Ferentz, in response, provided Porter with team goals, training rules and consequences for unexcused absences, as requested. But he asked about “punting on our staff’s involvement until December?”

“These guys are pushing hard each week and the bye week will be a needed and welcome break,” Ferentz wrote amid the season. “An opportunity for our staff to be with and get reacquainted with their families is important to me, as their opportunities have been very limited since early August.”

Porter said bumping the meeting would set the wrong precedent and “sends the wrong message to the kids, parents, coaches, staff, UIFAC, and the football alumni.”

When the meeting occurred, it didn’t go as planned, Porter said. Because while some coaches produced a full response to the one question they were asked, he said, many came with no response.

Non-responses ranged from coaches suggesting they let someone else deal with it to rebuffing the need to address the issue because, “We’re all white,” Porter said.

“That’s the toughest thing for me, not having a response or not being prepared,” he said. “They had one month to answer one question that they already had the answer to.”

But the intent was never to attack the football staff, according to Porter. “Causing a shift in the way a person perceives the world, the way a person thinks, generally is not done with a sledgehammer,” he said. “It’s one of those things where you have to be somewhat delicate.”

Tensions also flared when the group discussed team rules, and committee members aired concerns about a lack of focus on education.

“Football is going to be over somehow and some day, and these kids are student athletes, they’re students first,” Porter said, adding that one of the coaches said frankly during that discussion, “College football is all about money.”

After the meeting, Porter said, the committee consensus was concern about the lack of preparation. Ferentz told Porter in a follow-up conversation his staff felt attacked and disrespected.

“They felt like we were being accusatory. I don’t know why, it didn’t happen,” Porter said. “They felt we were being disrespectful. It didn’t happen. We gave them one month to answer one question they already had the answer to, and they didn’t come prepared.”

Ferentz and Porter were supposed to reconnect about next steps after the Jan. 1 Citrus Bowl game. But, Porter said, “We didn’t get the chance.”

Nine days after Porter sent his group message suggesting the best path forward was with a new head coach and athletics director, Ferentz sent his email dissolving the committee.

Porter said he doesn’t know if the two are related, but he’s concerned about the committee’s dismissal because of work left to be done.
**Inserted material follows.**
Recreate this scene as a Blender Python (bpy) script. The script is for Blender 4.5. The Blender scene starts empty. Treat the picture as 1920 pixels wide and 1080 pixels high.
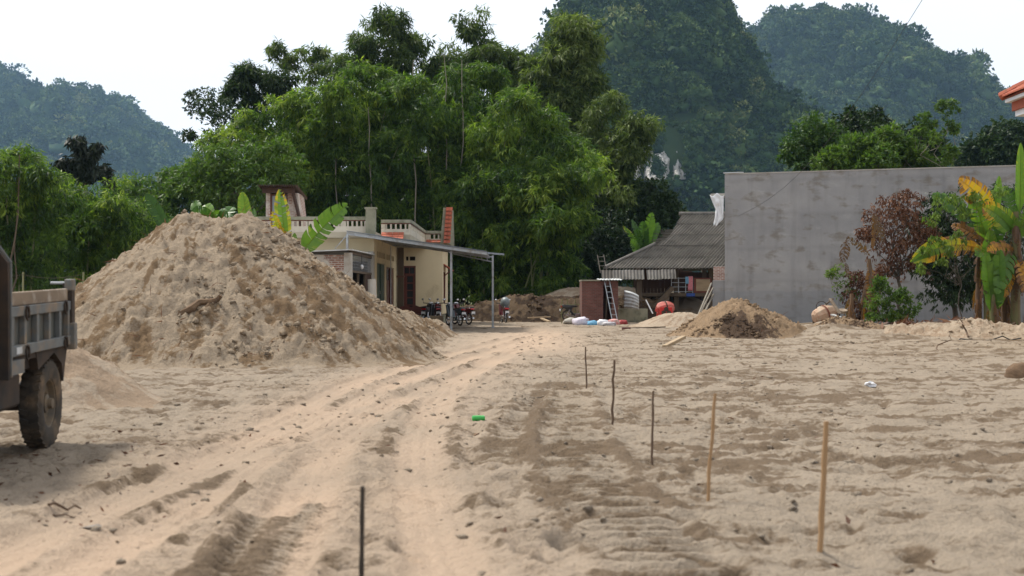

“There is no plan,” Porter said about next steps for the committee’s mission. “He’s going to give it thought. … I wish he would have given it thought and had a plan in place before he dissolved the committee. That’s Leadership 101.”

Ferentz said he encourages former players to continue to provide feedback, but he did not provide any next steps for the committee.

“While the formal committee will no longer meet regularly, the input and direction they provide will be welcomed in our program,” Ferentz said in the statement. “Our former players help guide and support our present and our future.”